What is framerate

The frame-rate says how many images of a movie are displayed every second a movie is played.

The higher frame rate a movie has the smoother objects move in the movie.

Compare a movie with low framerate with a movie with higher framerate. The movie with high frame has more frames for the same number of seconds film. The movie with higher framerate will also be stored in a larger file.

You measure frame rate in frames per seconds (fps).

Frame rate in game is the same thing. The only difference between movie frames and game frames are that movie frames are created as you play for a movie they are just recreated from a file.

A constant frame rate is desired for smooth playback. Depending on the compression used in the video file it can put a heavy load on your computer. If the computer is not able to replay the movie at the frame rate it was encoded for it will either stutter and slowdown or drop frames will be dropped.

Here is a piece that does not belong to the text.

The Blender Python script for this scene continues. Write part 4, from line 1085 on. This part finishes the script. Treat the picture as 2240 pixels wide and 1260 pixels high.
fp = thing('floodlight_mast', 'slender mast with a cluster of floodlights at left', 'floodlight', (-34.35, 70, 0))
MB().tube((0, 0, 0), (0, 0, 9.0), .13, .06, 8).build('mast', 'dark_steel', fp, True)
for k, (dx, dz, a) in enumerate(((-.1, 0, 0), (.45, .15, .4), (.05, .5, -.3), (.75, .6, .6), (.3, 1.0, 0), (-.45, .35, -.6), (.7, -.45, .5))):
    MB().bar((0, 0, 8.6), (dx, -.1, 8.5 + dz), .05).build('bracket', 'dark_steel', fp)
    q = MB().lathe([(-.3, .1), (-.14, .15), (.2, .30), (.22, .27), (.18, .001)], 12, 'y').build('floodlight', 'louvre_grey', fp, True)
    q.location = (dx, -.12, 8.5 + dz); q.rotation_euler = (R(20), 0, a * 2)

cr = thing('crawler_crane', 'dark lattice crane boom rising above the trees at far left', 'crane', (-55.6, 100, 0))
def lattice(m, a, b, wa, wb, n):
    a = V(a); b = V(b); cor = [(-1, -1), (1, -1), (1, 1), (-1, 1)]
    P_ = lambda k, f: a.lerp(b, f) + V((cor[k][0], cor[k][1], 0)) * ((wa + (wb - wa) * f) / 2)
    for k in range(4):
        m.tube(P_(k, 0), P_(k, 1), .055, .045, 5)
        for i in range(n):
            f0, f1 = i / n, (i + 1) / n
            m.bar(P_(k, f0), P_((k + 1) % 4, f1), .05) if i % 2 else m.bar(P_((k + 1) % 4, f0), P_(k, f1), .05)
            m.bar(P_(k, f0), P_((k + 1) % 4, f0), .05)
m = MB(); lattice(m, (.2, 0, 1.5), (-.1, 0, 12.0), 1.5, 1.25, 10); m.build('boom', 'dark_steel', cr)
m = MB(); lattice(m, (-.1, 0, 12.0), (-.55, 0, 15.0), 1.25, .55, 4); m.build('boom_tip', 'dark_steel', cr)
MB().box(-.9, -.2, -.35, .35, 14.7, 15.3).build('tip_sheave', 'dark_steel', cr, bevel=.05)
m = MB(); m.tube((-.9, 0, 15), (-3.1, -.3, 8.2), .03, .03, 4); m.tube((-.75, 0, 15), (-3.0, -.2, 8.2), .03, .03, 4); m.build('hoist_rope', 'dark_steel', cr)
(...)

If you go watch a movie at the cinema you will see it at 24 fps.

If you live in Europe or Asia you watch your TV programs at 50 frames per second in a standard called PAL (Europe) or Secam (Asia). TV is broadcast in something called interlaced mode. Every second frame the odd lines are updated and every other update the even scan lines are updated. The actual refresh is so quick that your brain will compensate and you will see it as normal. The actual refresh rate of a TV is only 25 fps, close to the cinema. The interlaced pictures is mostly visible when the camera pans. It can also be quite visible on videos with slow refresh rate on your computer.

In the USA the TV format is called NTSC and is updated 60 times per seconds and is also interlaced. New images are displayed on screen 30 times per second.

High Definition TVs, HDTV, usually has a refresh rate of 60 frames per second or more and does not use interlaced. When the TV is not interlaced its called progressive, the screen is updated 60 times per second. LCD computer screens also typically use non interlaced refresh.

New 3D TVs need to have even higher frame rate since the percieved framerate in effect is split between the left and right eye. To view 3D at 50 frames per second the 3DTV needs to refersh its display at 100 frames per second. When viewing 3D with low framerate you will experience something called ghosting, shadows of the frame rendered for the other eye. The ghosting effect will go away with higher framerates. When we talk about the higher framerate of the 3DTV we typically only talk about the update of the display ie the same video frame is output several times to the display.


Frame rate is one of the factors affecting movie file size and quality. The update can be interlaced or non interlaced, progressive.